Other News Materials 7 September 2008 17:37 (UTC +04:00)

Germany's Social Democratic Party (SPD) has reshuffled its leadership a year ahead of federal elections, according to information emerging from a meeting of top party leaders near Berlin Sunday, reported dpa.

The party would nominate Foreign Minister Frank-Walter Steinmeier to challenge Angela Merkel for the chancellorship and summon back as chairman veteran Franz Muentefering, reports emerging from the meeting at Werder south-west of Berlin said.

Kurt Beck, the premier of Rhineland-Palatinate, who has led the party since 2006, had resigned as chairman, the reports said.

Although it had long been anticipated that Beck would yield to Steinmeier as the candidate for chancellor, his resignation as SPD federal head took observers by surprise.

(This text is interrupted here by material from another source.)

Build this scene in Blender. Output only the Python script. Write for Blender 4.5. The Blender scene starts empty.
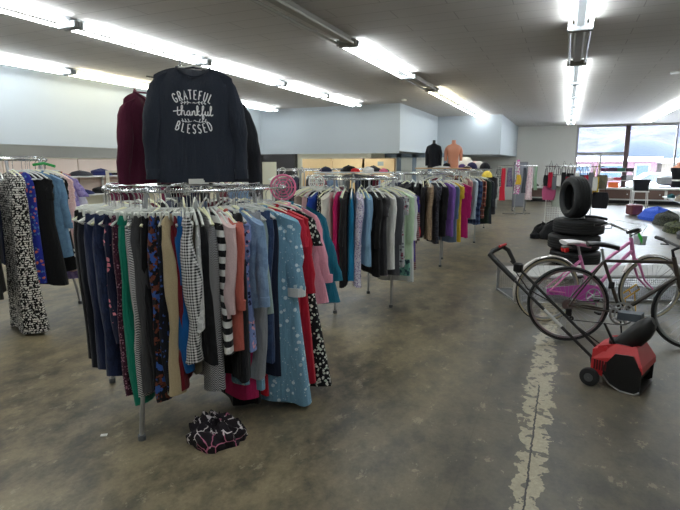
import bpy, random
from math import *
from mathutils import Vector, Matrix, noise
random.seed(7)
C = bpy.context.scene.collection
PI = pi
# ------------------------------------------------------------------ materials
def _mat(name):
    m = bpy.data.materials.new(name); m.use_nodes = True
    nt = m.node_tree; b = nt.nodes['Principled BSDF']
    return m, nt, b
def N(nt, t, **kw):
    n = nt.nodes.new(t)
    for k, v in kw.items(): setattr(n, k, v)
    return n
def setin(n, d):
    for k, v in d.items(): n.inputs[k].default_value = v
def L(nt, a, b): nt.links.new(a, b)
def coords(nt, scale=(1, 1, 1), rot=(0, 0, 0)):
    tc = N(nt, 'ShaderNodeTexCoord'); mp = N(nt, 'ShaderNodeMapping')
    mp.inputs['Scale'].default_value = scale; mp.inputs['Rotation'].default_value = rot
    L(nt, tc.outputs['Object'], mp.inputs['Vector']); return mp.outputs['Vector']
def mixc(nt, fac, a, b):
    mx = N(nt, 'ShaderNodeMix', data_type='RGBA')
    if isinstance(fac, float): mx.inputs[0].default_value = fac
    else: L(nt, fac, mx.inputs[0])
    for i, c in ((6, a), (7, b)):
        if isinstance(c, tuple): mx.inputs[i].default_value = (*c[:3], 1)
        else: L(nt, c, mx.inputs[i])
    return mx.outputs[2]
def ma(nt, op, a, b=None, c=None):
    n = N(nt, 'ShaderNodeMath', operation=op)
    for i, x in enumerate((a, b, c)):
        if x is None: continue
        if isinstance(x, (int, float)): n.inputs[i].default_value = x
        else: L(nt, x, n.inputs[i])
    return n.outputs[0]
def noi(nt, vec, scale, detail=3, rough=.55, out='Fac'):
    n = N(nt, 'ShaderNodeTexNoise'); setin(n, {'Scale': scale, 'Detail': detail, 'Roughness': rough})
    L(nt, vec, n.inputs['Vector']); return n.outputs[out]
def vor(nt, vec, scale, out='Distance', feature='F1', rnd=1.0):
    n = N(nt, 'ShaderNodeTexVoronoi', feature=feature); setin(n, {'Scale': scale, 'Randomness': rnd})
    L(nt, vec, n.inputs['Vector']); return n.outputs[out]
def bump(nt, b, h, strength=.3, dist=.01):
    n = N(nt, 'ShaderNodeBump'); setin(n, {'Strength': strength, 'Distance': dist})
    L(nt, h, n.inputs['Height']); L(nt, n.outputs[0], b.inputs['Normal'])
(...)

The foreign minister regularly tops the polls as the most popular German politician, although he lacks Beck's political credentials within the SPD.

Muentefering, 68, resigned as deputy chancellor last year to care for his terminally ill wife. He was party chairman in 2004-05.

Steinmeier, who took over as deputy chancellor under Christian Democrat Chancellor Merkel, is seen as on the right of the SPD.

As a close confidant and chief of staff to Merkel's predecessor, former SPD leader Gerhard Schroeder, Steinmeier is closely associated with Schroeder's Agenda 2010 economic reform programme that is rejected by many on the SPD's left wing.

Steinmeier's nomination to lead the party into the September 27 elections next year comes with the traditional party of the German left ailing in the polls at little above 20 per cent support, against close to 40 per cent for Merkel's conservative Christian CDU/CSU bloc.

Since last year, the SPD has faced an increasingly strong challenge on the left from the newly formed Left Party, which has its main support base in the formerly communist eastern states but has also made a strong showing in state elections in western states.

Following his wife's death, Muentefering signalled his comeback last week with a rousing speech to SPD members in Munich, ahead of elections in the southern state of Bavaria at the end of this month.

Another close Schroeder associate, he made clear his backing for the Agenda 2010 programme in his address, calling on SPD members to be proud of the programme's achievements in cutting unemployment and moving the state finances towards balance by 2011.

On Saturday, Merkel lashed out at the SPD, the junior partner in her grand coalition government, calling the party "unreliable" and expressing the hope that the CDU/CSU will be able to form a coalition with the minority liberal FDP following the next elections.